É claro, tudo isso “é muito Black Mirror”, como diz o bordão, mas nada disso funcionaria sem uma cativante protagonista e uma boa história, e Joan is Awful possui os dois, A “reviravolta” aqui (como se o fato da Netflix estar adaptando sua vida já não fosse reviravolta o suficiente), é o fato de que a Joan que conhecemos não é a “principal” Joan, mas sim a primeira camada fictícia dela interpretada por Annie Murphy. Este estranho cenário ao estilo A Origem criou nada menos que cinco cenários em cascata, como mais tarde o próprio Michael Cera eventualmente explica. As consequências e implicações mais profundas do episódio eu deixo para vocês descobrirem e ponderarem.

A única falha de Joan is Awful é sua inabilidade de jogar com os limites de sua premissa por mais tempo. Fica a sensação de que deveriam haver mais passos entre “Joan vê sua vida como um programa de TV” e “Joan toma uma quantidade massiva de laxante e solta um barroso dentro de uma igreja durante um casamento apenas para envergonhar seu avatar digital”. Ainda assim, é difícil culpar o episódio por querer correr ao seu final, até porque a conclusão é muito boa.

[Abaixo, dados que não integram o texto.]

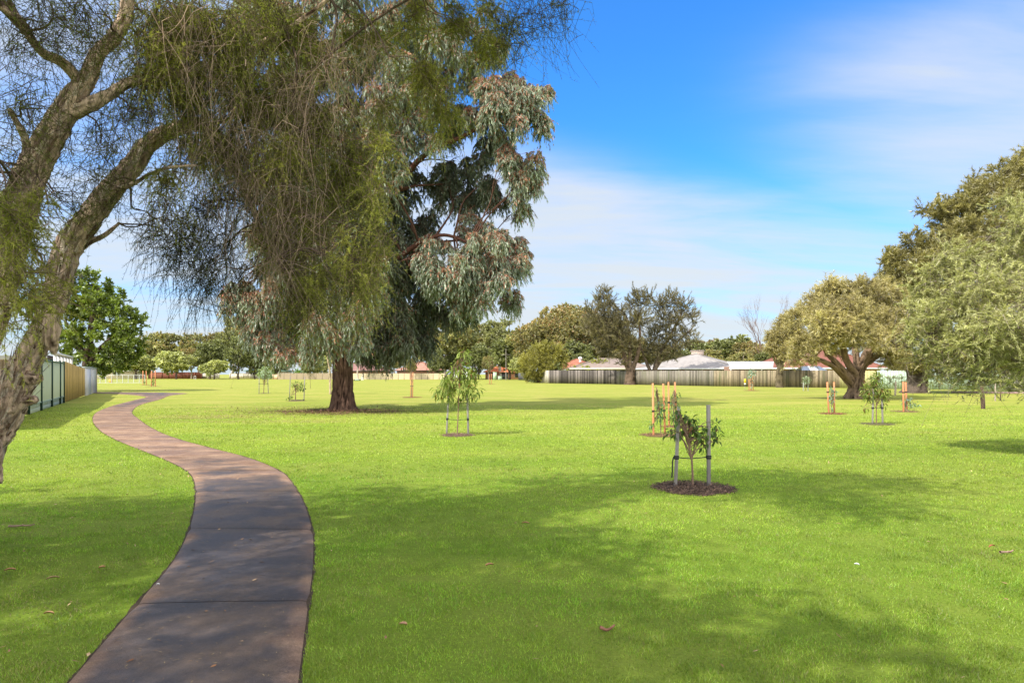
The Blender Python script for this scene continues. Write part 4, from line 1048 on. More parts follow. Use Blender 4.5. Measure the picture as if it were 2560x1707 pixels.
# the green ribbed fence: ribs as geometry, plinth, posts
def green_fence():
    a, b = np.array(lv1), np.array(lv2)
    L_ = np.linalg.norm(b - a); rz = math.atan2(b[1] - a[1], b[0] - a[0])
    root = thing('green_fence', 'green ribbed metal fence with dark posts and a concrete plinth along the left lawn', 'fence', (a[0], a[1], 0), rz)
    n = int(L_ / 0.075)
    for nm, z0, z1, col, amp in (('panel', 0.36, 2.12, (0.58, 0.60, 0.35), 0.02),):
        G = Geo()
        x = np.linspace(0, L_, n * 2 + 1)
        y = -0.03 - amp * (np.arange(len(x)) % 4 < 2)
        v = np.concatenate([np.stack([x, y, np.full(len(x), z0)], 1), np.stack([x, y, np.full(len(x), z1)], 1), np.stack([x, y + 0.004, np.full(len(x), z1)], 1), np.stack([x, y + 0.004, np.full(len(x), z0)], 1)])
        m = len(x)
        f = [[i, i + 1, m + i + 1, m + i] for i in range(m - 1)] + [[2 * m + i, 2 * m + i + 1, 3 * m + i + 1, 3 * m + i] for i in range(m - 1)] + [[m + i, m + i + 1, 2 * m + i + 1, 2 * m + i] for i in range(m - 1)]
        G.add(v, f, col); G.build('panel', MMETAL, root)
    G = Geo(); G.box([L_ / 2, 0.0, 0.09], (L_, 0.05, 0.17), (0.42, 0.46, 0.34)); G.box([L_ / 2, 0.004, 0.265], (L_, 0.05, 0.165), (0.42, 0.46, 0.34)); G.build('plinth', MWALL, root)
    G = Geo(); G.box([L_ / 2, -0.03, 2.15], (L_, 0.09, 0.06), (0.11, 0.19, 0.12)); G.build('top_rail', MMETAL, root)
    G = Geo(); G.box([L_ / 2, -0.03, 0.355], (L_, 0.09, 0.04), (0.33, 0.42, 0.34)); G.build('bottom_rail', MMETAL, root)
    for px in (67, 99, 126, 147, 156.5):
        p = lf(px); u = np.linalg.norm(p - a)
        G = Geo(); G.box([u, -0.05, 1.12], (0.10, 0.11, 2.24), (0.022, 0.05, 0.035)); G.build('post', MMETAL, root)
green_fence()
board_fence('board_fence', 'leaning golden brown board fence run between green metal fence and white wall', lv2 + (lv3 - lv2) * 0.01, lv3, lambda u: 2.25 - 0.35 * u, 0.15, lambda u: np.array([0.48, 0.33, 0.12]) * random.uniform(0.7, 1.35), front=-1, posts=0)
def white_wall():
    a, b = np.array(lv3), np.array(lv4)
    L_ = np.linalg.norm(b - a); rz = math.atan2(b[1] - a[1], b[0] - a[0])
    root = thing('white_wall', 'white rendered garden wall at the far end of the left fences', 'wall', (a[0], a[1], 0), rz)
    for k, (u0, u1) in enumerate(((0, 0.42), (0.42, 1.0))):
        G = Geo(); G.box([(u0 + u1) / 2 * L_, 0, 1.0], ((u1 - u0) * L_ - 0.02, 0.2, 2.0), (0.62, 0.61, 0.62) if k == 0 else (0.50, 0.49, 0.46)); G.build('panel', MWALL, root)
    G = Geo(); G.box([L_ / 2, 0, 2.04], (L_ + 0.1, 0.3, 0.08), (0.36, 0.40, 0.40)); G.build('coping', MWALL, root)
    G = Geo(); G.box([L_ + 0.13, 0.0, 1.0], (0.24, 0.26, 2.0), (0.36, 0.27, 0.20)); G.build('end_pier', MWALL, root)
white_wall()
def breeze_blocks():
    a = lf(158) + np.array([-0.6, 0.25]); b = lf(195) + np.array([-0.6, 0.25])
    L_ = np.linalg.norm(b - a); rz = math.atan2(b[1] - a[1], b[0] - a[0])
    root = thing('pergola', 'white pergola frame with dark gaps showing above the golden brown boards', 'pergola', (a[0], a[1], 0), rz)
    n = 5
    for i in range(n + 1):
        G = Geo(); G.box([L_ * i / n, 0, 1.3], (0.16, 0.16, 2.6), (0.6, 0.58, 0.55)); G.build('post', MPLAIN, root)
    G = Geo(); G.box([L_ / 2, 0, 2.66], (L_ + 0.3, 0.2, 0.12), (0.6, 0.57, 0.55)); G.build('beam', MPLAIN, root)
    G = Geo(); G.box([L_ / 2, 0.35, 1.3], (L_, 0.05, 2.55), (0.05, 0.04, 0.035)); G.build('backing', MTIMBER, root)
breeze_blocks()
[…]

Joan is Awful é um dos raros episódios de Black Mirror que não recorrem a uma conclusão trágica, até porque, de várias maneiras, nós já estamos vivendo algo parecido com uma tragédia. O episódio não é uma crítica de como a realidade em nossa era moderna lembra um episódio de Black Mirror. É mais um comentário de como a realidade sempre lembrou um episódio de Black Mirror, só que apenas agora isso se tornou evidente para nós. Os serviços de streaming estão usando seus dados, neste exato momento, enquanto você lê este texto. E eles estão tentando criar um algoritmo que irá finalmente entregar aquele programa de TV com o qual você sempre sonhou. Você sabe disso e mesmo assim, continua a maratonar as séries deles. Afinal, o que mais você pode fazer? Deixar de assistir televisão?

Avaliação: 3.5 de 5.

Joan is Awful está disponível no catálogo da Netflix.